=== SUPPLIED INFORMATION ===
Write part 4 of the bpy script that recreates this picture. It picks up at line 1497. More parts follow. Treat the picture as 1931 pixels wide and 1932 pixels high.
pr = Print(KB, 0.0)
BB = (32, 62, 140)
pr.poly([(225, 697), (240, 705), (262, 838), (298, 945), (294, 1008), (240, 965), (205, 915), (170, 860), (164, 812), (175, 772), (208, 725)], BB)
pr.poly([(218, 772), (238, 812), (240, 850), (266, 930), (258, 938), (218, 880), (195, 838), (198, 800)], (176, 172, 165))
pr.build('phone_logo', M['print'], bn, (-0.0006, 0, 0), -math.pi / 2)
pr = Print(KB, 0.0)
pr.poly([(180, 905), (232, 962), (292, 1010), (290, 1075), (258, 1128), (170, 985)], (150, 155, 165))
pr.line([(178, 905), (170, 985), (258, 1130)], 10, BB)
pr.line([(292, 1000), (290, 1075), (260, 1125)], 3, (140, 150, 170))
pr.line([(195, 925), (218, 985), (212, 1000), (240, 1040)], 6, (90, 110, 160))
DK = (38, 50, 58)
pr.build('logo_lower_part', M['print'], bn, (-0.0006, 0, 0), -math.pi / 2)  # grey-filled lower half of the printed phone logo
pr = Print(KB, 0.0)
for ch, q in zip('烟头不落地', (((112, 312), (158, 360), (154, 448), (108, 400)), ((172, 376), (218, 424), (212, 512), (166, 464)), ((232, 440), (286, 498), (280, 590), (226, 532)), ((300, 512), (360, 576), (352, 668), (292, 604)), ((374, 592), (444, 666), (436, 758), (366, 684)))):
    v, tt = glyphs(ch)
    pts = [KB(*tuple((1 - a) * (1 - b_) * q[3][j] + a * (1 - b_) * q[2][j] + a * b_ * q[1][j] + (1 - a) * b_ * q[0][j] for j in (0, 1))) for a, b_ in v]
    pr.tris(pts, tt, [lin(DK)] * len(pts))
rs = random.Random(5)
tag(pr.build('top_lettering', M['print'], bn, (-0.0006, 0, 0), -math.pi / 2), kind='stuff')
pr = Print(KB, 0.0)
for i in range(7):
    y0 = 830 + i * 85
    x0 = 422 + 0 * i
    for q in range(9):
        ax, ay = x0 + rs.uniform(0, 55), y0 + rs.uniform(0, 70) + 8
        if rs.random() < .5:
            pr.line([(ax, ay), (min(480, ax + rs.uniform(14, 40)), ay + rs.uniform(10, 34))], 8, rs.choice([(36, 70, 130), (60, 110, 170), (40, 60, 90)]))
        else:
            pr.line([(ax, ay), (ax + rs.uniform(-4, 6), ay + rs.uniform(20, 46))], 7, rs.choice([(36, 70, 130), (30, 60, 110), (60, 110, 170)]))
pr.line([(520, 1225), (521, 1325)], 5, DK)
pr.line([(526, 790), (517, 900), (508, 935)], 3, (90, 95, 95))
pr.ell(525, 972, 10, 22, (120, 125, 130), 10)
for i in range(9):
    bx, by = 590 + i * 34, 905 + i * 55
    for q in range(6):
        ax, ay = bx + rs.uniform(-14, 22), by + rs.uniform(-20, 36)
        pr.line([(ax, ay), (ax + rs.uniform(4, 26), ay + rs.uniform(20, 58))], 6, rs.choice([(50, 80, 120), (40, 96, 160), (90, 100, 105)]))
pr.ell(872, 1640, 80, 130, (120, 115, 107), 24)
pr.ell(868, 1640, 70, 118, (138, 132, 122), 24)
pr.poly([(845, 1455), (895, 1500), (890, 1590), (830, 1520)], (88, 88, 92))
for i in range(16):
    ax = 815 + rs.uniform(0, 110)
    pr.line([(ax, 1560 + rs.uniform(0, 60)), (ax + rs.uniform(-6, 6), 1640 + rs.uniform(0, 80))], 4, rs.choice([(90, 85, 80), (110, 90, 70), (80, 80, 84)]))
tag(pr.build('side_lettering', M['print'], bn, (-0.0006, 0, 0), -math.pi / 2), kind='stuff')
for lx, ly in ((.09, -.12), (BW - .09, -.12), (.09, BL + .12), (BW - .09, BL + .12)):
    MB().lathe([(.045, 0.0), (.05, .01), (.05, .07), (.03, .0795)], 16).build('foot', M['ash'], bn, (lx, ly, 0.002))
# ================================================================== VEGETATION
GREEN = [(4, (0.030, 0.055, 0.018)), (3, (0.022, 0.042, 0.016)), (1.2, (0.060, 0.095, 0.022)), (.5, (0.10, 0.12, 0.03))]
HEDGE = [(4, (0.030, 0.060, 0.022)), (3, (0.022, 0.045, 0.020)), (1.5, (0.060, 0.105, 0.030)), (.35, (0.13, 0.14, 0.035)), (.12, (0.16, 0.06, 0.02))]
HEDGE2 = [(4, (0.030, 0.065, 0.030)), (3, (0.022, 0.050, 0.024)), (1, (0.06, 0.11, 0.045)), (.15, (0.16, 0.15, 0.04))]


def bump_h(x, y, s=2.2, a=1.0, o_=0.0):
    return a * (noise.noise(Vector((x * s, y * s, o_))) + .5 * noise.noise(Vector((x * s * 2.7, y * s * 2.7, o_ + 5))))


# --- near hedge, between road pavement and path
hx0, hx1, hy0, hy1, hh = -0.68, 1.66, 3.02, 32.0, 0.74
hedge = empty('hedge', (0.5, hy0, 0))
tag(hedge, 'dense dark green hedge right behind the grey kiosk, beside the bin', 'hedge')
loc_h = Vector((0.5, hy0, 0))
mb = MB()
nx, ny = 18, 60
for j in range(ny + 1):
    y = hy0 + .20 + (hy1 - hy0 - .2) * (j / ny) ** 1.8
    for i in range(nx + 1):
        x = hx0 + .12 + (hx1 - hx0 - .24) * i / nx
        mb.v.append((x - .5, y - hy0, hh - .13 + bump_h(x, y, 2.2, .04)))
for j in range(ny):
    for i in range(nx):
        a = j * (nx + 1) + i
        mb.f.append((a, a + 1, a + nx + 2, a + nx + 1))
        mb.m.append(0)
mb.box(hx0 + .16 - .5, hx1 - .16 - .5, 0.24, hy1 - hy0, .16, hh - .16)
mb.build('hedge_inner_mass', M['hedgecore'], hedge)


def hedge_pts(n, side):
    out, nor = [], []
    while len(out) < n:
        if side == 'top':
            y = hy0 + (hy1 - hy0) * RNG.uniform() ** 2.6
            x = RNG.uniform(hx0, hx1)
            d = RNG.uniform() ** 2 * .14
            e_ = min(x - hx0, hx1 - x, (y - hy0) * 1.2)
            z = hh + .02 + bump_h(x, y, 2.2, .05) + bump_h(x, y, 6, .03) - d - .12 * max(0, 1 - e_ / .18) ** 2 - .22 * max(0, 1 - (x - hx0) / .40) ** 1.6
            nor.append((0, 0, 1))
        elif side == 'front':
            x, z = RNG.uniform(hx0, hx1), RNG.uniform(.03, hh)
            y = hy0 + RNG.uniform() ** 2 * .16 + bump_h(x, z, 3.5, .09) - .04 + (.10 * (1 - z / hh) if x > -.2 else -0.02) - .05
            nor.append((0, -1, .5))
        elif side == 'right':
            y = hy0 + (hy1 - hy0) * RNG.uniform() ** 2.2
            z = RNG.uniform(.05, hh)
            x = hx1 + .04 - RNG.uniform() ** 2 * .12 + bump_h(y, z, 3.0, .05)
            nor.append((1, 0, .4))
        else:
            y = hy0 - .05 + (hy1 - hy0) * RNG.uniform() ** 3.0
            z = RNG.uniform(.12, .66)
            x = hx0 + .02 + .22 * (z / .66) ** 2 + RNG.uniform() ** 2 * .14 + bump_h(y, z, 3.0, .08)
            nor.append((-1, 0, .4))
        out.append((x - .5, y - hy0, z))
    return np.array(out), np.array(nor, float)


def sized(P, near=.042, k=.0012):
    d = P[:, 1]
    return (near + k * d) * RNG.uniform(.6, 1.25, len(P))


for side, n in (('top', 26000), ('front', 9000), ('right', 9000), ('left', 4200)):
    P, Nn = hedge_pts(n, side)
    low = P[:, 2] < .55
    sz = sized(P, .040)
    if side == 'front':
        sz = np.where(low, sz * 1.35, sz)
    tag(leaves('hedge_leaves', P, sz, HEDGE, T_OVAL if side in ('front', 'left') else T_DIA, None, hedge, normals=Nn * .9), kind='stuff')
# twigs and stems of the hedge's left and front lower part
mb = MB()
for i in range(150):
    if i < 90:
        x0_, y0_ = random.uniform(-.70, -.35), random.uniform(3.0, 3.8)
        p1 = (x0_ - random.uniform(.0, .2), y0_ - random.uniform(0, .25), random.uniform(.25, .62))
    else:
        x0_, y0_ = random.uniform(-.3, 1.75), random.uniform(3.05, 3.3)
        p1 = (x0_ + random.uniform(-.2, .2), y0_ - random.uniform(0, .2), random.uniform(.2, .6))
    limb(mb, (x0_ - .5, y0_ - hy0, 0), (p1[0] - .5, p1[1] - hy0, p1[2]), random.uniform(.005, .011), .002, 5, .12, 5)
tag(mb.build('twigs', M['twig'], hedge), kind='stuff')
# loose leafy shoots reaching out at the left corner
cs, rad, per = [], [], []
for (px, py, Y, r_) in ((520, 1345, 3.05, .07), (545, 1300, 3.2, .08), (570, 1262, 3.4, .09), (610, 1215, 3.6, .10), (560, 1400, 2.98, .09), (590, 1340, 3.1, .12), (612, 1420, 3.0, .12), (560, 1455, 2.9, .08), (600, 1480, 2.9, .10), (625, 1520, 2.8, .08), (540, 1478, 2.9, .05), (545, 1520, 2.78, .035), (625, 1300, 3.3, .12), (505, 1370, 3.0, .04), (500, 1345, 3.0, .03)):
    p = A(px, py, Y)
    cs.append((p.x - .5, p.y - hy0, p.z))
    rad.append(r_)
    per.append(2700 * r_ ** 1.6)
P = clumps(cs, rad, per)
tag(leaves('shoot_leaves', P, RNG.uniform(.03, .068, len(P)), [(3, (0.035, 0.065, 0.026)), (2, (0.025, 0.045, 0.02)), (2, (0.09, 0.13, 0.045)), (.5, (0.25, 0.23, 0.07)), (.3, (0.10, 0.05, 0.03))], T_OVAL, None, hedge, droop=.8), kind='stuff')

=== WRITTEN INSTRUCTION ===
The lines to transcribe begin at the line with "mb.build('hedge_inner_mass', M['hedgecore'], hedge)" and end at the line with "return (near +"; copy them exactly, both ends included.

=== THE ANSWER ===
mb.build('hedge_inner_mass', M['hedgecore'], hedge)


def hedge_pts(n, side):
    out, nor = [], []
    while len(out) < n:
        if side == 'top':
            y = hy0 + (hy1 - hy0) * RNG.uniform() ** 2.6
            x = RNG.uniform(hx0, hx1)
            d = RNG.uniform() ** 2 * .14
            e_ = min(x - hx0, hx1 - x, (y - hy0) * 1.2)
            z = hh + .02 + bump_h(x, y, 2.2, .05) + bump_h(x, y, 6, .03) - d - .12 * max(0, 1 - e_ / .18) ** 2 - .22 * max(0, 1 - (x - hx0) / .40) ** 1.6
            nor.append((0, 0, 1))
        elif side == 'front':
            x, z = RNG.uniform(hx0, hx1), RNG.uniform(.03, hh)
            y = hy0 + RNG.uniform() ** 2 * .16 + bump_h(x, z, 3.5, .09) - .04 + (.10 * (1 - z / hh) if x > -.2 else -0.02) - .05
            nor.append((0, -1, .5))
        elif side == 'right':
            y = hy0 + (hy1 - hy0) * RNG.uniform() ** 2.2
            z = RNG.uniform(.05, hh)
            x = hx1 + .04 - RNG.uniform() ** 2 * .12 + bump_h(y, z, 3.0, .05)
            nor.append((1, 0, .4))
        else:
            y = hy0 - .05 + (hy1 - hy0) * RNG.uniform() ** 3.0
            z = RNG.uniform(.12, .66)
            x = hx0 + .02 + .22 * (z / .66) ** 2 + RNG.uniform() ** 2 * .14 + bump_h(y, z, 3.0, .08)
            nor.append((-1, 0, .4))
        out.append((x - .5, y - hy0, z))
    return np.array(out), np.array(nor, float)


def sized(P, near=.042, k=.0012):
    d = P[:, 1]
    return (near + k * d) * RNG.uniform(.6, 1.25, len(P))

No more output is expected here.